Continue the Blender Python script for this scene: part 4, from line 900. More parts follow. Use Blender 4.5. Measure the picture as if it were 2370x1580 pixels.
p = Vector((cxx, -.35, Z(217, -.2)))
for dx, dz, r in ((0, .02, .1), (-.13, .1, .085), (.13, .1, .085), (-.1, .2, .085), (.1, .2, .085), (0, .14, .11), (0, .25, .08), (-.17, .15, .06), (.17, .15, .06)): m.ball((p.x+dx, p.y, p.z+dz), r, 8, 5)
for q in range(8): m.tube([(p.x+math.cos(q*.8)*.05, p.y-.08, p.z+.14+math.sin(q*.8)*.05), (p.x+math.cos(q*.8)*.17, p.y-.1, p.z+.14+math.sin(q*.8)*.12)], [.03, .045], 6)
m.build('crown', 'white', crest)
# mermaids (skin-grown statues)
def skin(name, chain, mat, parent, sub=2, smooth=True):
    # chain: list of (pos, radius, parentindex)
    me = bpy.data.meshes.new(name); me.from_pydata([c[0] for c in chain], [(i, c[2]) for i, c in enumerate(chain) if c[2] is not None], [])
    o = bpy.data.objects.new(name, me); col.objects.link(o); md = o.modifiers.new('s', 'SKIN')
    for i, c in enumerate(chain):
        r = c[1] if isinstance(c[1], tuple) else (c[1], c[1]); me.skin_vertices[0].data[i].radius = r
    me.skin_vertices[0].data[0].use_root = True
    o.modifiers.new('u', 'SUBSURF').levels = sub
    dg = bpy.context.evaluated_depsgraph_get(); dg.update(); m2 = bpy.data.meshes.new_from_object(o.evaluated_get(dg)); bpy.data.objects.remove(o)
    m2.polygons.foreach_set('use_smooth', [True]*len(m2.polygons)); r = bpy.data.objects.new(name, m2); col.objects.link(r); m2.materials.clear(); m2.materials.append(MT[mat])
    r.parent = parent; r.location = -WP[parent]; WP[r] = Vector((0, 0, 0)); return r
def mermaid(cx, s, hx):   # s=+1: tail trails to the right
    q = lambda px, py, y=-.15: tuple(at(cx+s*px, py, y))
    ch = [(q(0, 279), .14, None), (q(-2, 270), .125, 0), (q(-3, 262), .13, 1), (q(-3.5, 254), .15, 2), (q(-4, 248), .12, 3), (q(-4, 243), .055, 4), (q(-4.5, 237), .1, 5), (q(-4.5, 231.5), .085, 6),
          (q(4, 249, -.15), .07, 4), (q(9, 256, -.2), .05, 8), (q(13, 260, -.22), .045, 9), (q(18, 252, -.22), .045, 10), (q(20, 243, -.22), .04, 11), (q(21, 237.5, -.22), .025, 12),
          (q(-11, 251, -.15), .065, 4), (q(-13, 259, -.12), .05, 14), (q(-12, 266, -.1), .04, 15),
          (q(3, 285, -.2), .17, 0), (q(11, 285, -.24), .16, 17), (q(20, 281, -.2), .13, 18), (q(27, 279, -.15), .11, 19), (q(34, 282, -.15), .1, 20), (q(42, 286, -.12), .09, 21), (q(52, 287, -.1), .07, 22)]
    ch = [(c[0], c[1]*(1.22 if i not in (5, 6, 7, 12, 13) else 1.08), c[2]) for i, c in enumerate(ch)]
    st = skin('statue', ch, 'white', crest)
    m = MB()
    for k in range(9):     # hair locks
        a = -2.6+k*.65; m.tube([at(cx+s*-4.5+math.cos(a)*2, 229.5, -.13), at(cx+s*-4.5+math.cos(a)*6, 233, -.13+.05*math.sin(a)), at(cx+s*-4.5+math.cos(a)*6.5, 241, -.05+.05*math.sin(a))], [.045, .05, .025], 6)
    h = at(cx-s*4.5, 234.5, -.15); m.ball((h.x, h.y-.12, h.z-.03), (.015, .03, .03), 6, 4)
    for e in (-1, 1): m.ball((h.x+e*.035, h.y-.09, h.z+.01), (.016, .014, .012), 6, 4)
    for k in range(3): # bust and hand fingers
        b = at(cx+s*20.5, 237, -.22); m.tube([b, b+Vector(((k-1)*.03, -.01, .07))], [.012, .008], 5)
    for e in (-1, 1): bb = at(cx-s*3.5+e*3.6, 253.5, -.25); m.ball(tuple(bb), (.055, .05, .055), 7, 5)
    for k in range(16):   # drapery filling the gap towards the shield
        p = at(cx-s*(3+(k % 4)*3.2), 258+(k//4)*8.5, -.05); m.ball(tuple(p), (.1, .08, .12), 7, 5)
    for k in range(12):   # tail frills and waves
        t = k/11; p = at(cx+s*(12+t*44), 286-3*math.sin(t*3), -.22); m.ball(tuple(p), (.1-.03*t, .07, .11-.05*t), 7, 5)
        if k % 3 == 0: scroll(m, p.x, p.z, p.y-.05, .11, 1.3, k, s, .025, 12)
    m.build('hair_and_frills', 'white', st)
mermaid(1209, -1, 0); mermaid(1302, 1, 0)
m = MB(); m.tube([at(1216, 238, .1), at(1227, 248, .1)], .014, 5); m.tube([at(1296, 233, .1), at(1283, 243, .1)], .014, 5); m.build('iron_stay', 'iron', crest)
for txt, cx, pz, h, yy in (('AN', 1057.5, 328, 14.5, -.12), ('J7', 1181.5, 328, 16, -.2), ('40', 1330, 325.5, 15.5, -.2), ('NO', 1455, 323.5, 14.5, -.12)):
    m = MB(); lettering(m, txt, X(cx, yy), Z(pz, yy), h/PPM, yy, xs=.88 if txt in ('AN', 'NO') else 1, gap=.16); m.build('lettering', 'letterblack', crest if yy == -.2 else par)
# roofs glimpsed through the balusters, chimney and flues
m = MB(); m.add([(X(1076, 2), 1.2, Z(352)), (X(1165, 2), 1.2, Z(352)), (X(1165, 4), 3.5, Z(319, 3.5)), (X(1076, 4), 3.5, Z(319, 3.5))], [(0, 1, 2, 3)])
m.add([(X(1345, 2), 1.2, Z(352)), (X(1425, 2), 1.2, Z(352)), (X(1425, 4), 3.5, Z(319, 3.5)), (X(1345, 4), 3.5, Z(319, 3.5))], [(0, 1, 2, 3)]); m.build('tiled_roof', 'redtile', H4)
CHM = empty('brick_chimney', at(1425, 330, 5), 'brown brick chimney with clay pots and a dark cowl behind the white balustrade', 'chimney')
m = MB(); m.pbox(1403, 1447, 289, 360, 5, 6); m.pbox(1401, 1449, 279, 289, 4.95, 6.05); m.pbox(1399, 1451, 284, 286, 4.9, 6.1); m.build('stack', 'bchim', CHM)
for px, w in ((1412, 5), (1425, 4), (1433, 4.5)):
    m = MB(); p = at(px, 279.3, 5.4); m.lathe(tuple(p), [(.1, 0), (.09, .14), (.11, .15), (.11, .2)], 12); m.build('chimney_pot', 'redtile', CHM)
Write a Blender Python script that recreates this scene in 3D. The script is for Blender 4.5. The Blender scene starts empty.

+++

**Task statement**
Your task is to quote all of the data word for word.

**Solved problem**
Continue the Blender Python script for this scene: part 4, from line 900. More parts follow. Use Blender 4.5. Measure the picture as if it were 2370x1580 pixels.
p = Vector((cxx, -.35, Z(217, -.2)))
for dx, dz, r in ((0, .02, .1), (-.13, .1, .085), (.13, .1, .085), (-.1, .2, .085), (.1, .2, .085), (0, .14, .11), (0, .25, .08), (-.17, .15, .06), (.17, .15, .06)): m.ball((p.x+dx, p.y, p.z+dz), r, 8, 5)
for q in range(8): m.tube([(p.x+math.cos(q*.8)*.05, p.y-.08, p.z+.14+math.sin(q*.8)*.05), (p.x+math.cos(q*.8)*.17, p.y-.1, p.z+.14+math.sin(q*.8)*.12)], [.03, .045], 6)
m.build('crown', 'white', crest)
# mermaids (skin-grown statues)
def skin(name, chain, mat, parent, sub=2, smooth=True):
    # chain: list of (pos, radius, parentindex)
    me = bpy.data.meshes.new(name); me.from_pydata([c[0] for c in chain], [(i, c[2]) for i, c in enumerate(chain) if c[2] is not None], [])
    o = bpy.data.objects.new(name, me); col.objects.link(o); md = o.modifiers.new('s', 'SKIN')
    for i, c in enumerate(chain):
        r = c[1] if isinstance(c[1], tuple) else (c[1], c[1]); me.skin_vertices[0].data[i].radius = r
    me.skin_vertices[0].data[0].use_root = True
    o.modifiers.new('u', 'SUBSURF').levels = sub
    dg = bpy.context.evaluated_depsgraph_get(); dg.update(); m2 = bpy.data.meshes.new_from_object(o.evaluated_get(dg)); bpy.data.objects.remove(o)
    m2.polygons.foreach_set('use_smooth', [True]*len(m2.polygons)); r = bpy.data.objects.new(name, m2); col.objects.link(r); m2.materials.clear(); m2.materials.append(MT[mat])
    r.parent = parent; r.location = -WP[parent]; WP[r] = Vector((0, 0, 0)); return r
def mermaid(cx, s, hx):   # s=+1: tail trails to the right
    q = lambda px, py, y=-.15: tuple(at(cx+s*px, py, y))
    ch = [(q(0, 279), .14, None), (q(-2, 270), .125, 0), (q(-3, 262), .13, 1), (q(-3.5, 254), .15, 2), (q(-4, 248), .12, 3), (q(-4, 243), .055, 4), (q(-4.5, 237), .1, 5), (q(-4.5, 231.5), .085, 6),
          (q(4, 249, -.15), .07, 4), (q(9, 256, -.2), .05, 8), (q(13, 260, -.22), .045, 9), (q(18, 252, -.22), .045, 10), (q(20, 243, -.22), .04, 11), (q(21, 237.5, -.22), .025, 12),
          (q(-11, 251, -.15), .065, 4), (q(-13, 259, -.12), .05, 14), (q(-12, 266, -.1), .04, 15),
          (q(3, 285, -.2), .17, 0), (q(11, 285, -.24), .16, 17), (q(20, 281, -.2), .13, 18), (q(27, 279, -.15), .11, 19), (q(34, 282, -.15), .1, 20), (q(42, 286, -.12), .09, 21), (q(52, 287, -.1), .07, 22)]
    ch = [(c[0], c[1]*(1.22 if i not in (5, 6, 7, 12, 13) else 1.08), c[2]) for i, c in enumerate(ch)]
    st = skin('statue', ch, 'white', crest)
    m = MB()
    for k in range(9):     # hair locks
        a = -2.6+k*.65; m.tube([at(cx+s*-4.5+math.cos(a)*2, 229.5, -.13), at(cx+s*-4.5+math.cos(a)*6, 233, -.13+.05*math.sin(a)), at(cx+s*-4.5+math.cos(a)*6.5, 241, -.05+.05*math.sin(a))], [.045, .05, .025], 6)
    h = at(cx-s*4.5, 234.5, -.15); m.ball((h.x, h.y-.12, h.z-.03), (.015, .03, .03), 6, 4)
    for e in (-1, 1): m.ball((h.x+e*.035, h.y-.09, h.z+.01), (.016, .014, .012), 6, 4)
    for k in range(3): # bust and hand fingers
        b = at(cx+s*20.5, 237, -.22); m.tube([b, b+Vector(((k-1)*.03, -.01, .07))], [.012, .008], 5)
    for e in (-1, 1): bb = at(cx-s*3.5+e*3.6, 253.5, -.25); m.ball(tuple(bb), (.055, .05, .055), 7, 5)
    for k in range(16):   # drapery filling the gap towards the shield
        p = at(cx-s*(3+(k % 4)*3.2), 258+(k//4)*8.5, -.05); m.ball(tuple(p), (.1, .08, .12), 7, 5)
    for k in range(12):   # tail frills and waves
        t = k/11; p = at(cx+s*(12+t*44), 286-3*math.sin(t*3), -.22); m.ball(tuple(p), (.1-.03*t, .07, .11-.05*t), 7, 5)
        if k % 3 == 0: scroll(m, p.x, p.z, p.y-.05, .11, 1.3, k, s, .025, 12)
    m.build('hair_and_frills', 'white', st)
mermaid(1209, -1, 0); mermaid(1302, 1, 0)
m = MB(); m.tube([at(1216, 238, .1), at(1227, 248, .1)], .014, 5); m.tube([at(1296, 233, .1), at(1283, 243, .1)], .014, 5); m.build('iron_stay', 'iron', crest)
for txt, cx, pz, h, yy in (('AN', 1057.5, 328, 14.5, -.12), ('J7', 1181.5, 328, 16, -.2), ('40', 1330, 325.5, 15.5, -.2), ('NO', 1455, 323.5, 14.5, -.12)):
    m = MB(); lettering(m, txt, X(cx, yy), Z(pz, yy), h/PPM, yy, xs=.88 if txt in ('AN', 'NO') else 1, gap=.16); m.build('lettering', 'letterblack', crest if yy == -.2 else par)
# roofs glimpsed through the balusters, chimney and flues
m = MB(); m.add([(X(1076, 2), 1.2, Z(352)), (X(1165, 2), 1.2, Z(352)), (X(1165, 4), 3.5, Z(319, 3.5)), (X(1076, 4), 3.5, Z(319, 3.5))], [(0, 1, 2, 3)])
m.add([(X(1345, 2), 1.2, Z(352)), (X(1425, 2), 1.2, Z(352)), (X(1425, 4), 3.5, Z(319, 3.5)), (X(1345, 4), 3.5, Z(319, 3.5))], [(0, 1, 2, 3)]); m.build('tiled_roof', 'redtile', H4)
CHM = empty('brick_chimney', at(1425, 330, 5), 'brown brick chimney with clay pots and a dark cowl behind the white balustrade', 'chimney')
m = MB(); m.pbox(1403, 1447, 289, 360, 5, 6); m.pbox(1401, 1449, 279, 289, 4.95, 6.05); m.pbox(1399, 1451, 284, 286, 4.9, 6.1); m.build('stack', 'bchim', CHM)
for px, w in ((1412, 5), (1425, 4), (1433, 4.5)):
    m = MB(); p = at(px, 279.3, 5.4); m.lathe(tuple(p), [(.1, 0), (.09, .14), (.11, .15), (.11, .2)], 12); m.build('chimney_pot', 'redtile', CHM)
Write a Blender Python script that recreates this scene in 3D. The script is for Blender 4.5. The Blender scene starts empty.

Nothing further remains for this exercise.